I can use the svg image in the Panel and on the page if I manually put it in the folder structure, but I want to use the Panel to add the file.
So it’s what I thought. Hm, that’s really strange. I honestly don’t know how to fix it in PHP 5.6, as the MIME detection is built-in to PHP.
Hopefully someone else had this problem before and can give some input.
But still getting text/html for the svg mime type. I tried to remove the # for application/vnd.oipf.dae.svg+xml and restarted the server. But still the same.
What to do?
The Apache MIME file shouldn’t contribute anything to the PHP MIME detection. Maybe your system magic file, but as far as I know, PHP has its own set of information about file types.
I now tried to upload a svg to a Kirby installationen on a third and different server. Still the same problem. I can’t be the only one having this struggle?
I just tested it again. It seems like the detection algorithm PHP uses also checks whether the SVG file has a <?xml version="1.0" encoding="UTF-8" standalone="no"?> line at the beginning. When run through SVGO (which removes that) or just when deleting that line, PHP detects the file as HTML.
I have no problem uploading an svg file with that line removed though, so that is probably not the problem although it would be interesting to know if the file you want to upload misses the xml tag.
That did the trick!
But that is just annoying. I run all my svg through the optimizer at http://petercollingridge.appspot.com/svg-editor and tell my clients to do the same. But now I need to tell them to add this line… or not to optimize (which is probably easier but boring).

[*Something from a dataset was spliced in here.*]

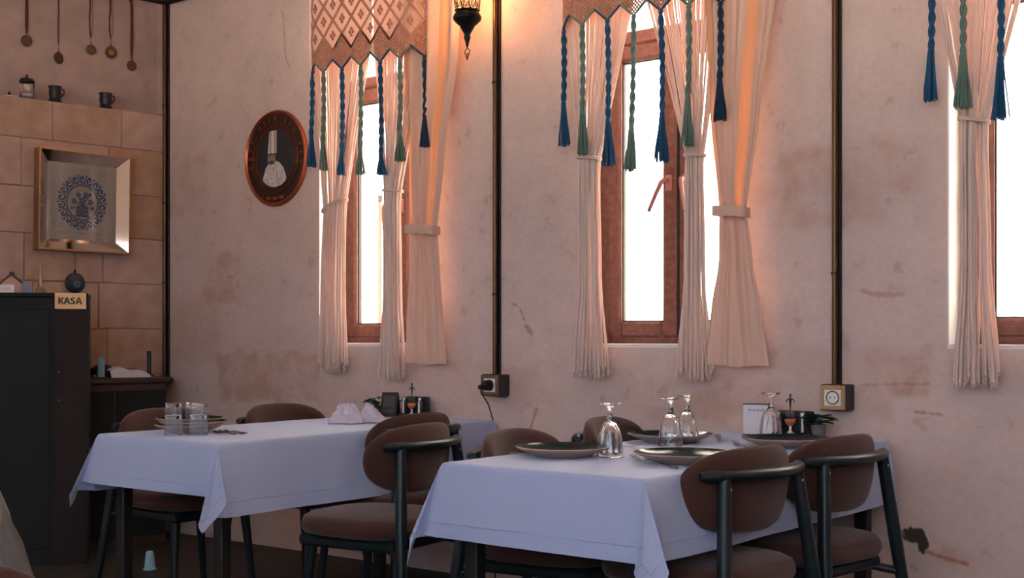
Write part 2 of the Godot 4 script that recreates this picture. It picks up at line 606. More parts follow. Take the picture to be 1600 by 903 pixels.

What settings do you use to optimize the files? I tested this and could still upload an optimized file (tested on localhost and two remote servers). So I wonder if there is something else to it.
I tried that with a couple of files, and all files could be uploaded. Having said that, the mime type of these files is recognized as text/plain, not text/hmtl, that’s probably why it does work.
Yes, the Panel only blocks HTML, PHP, EXE types and files with extension txt (Kirby content file). Every other type is fine, no matter what it actually is.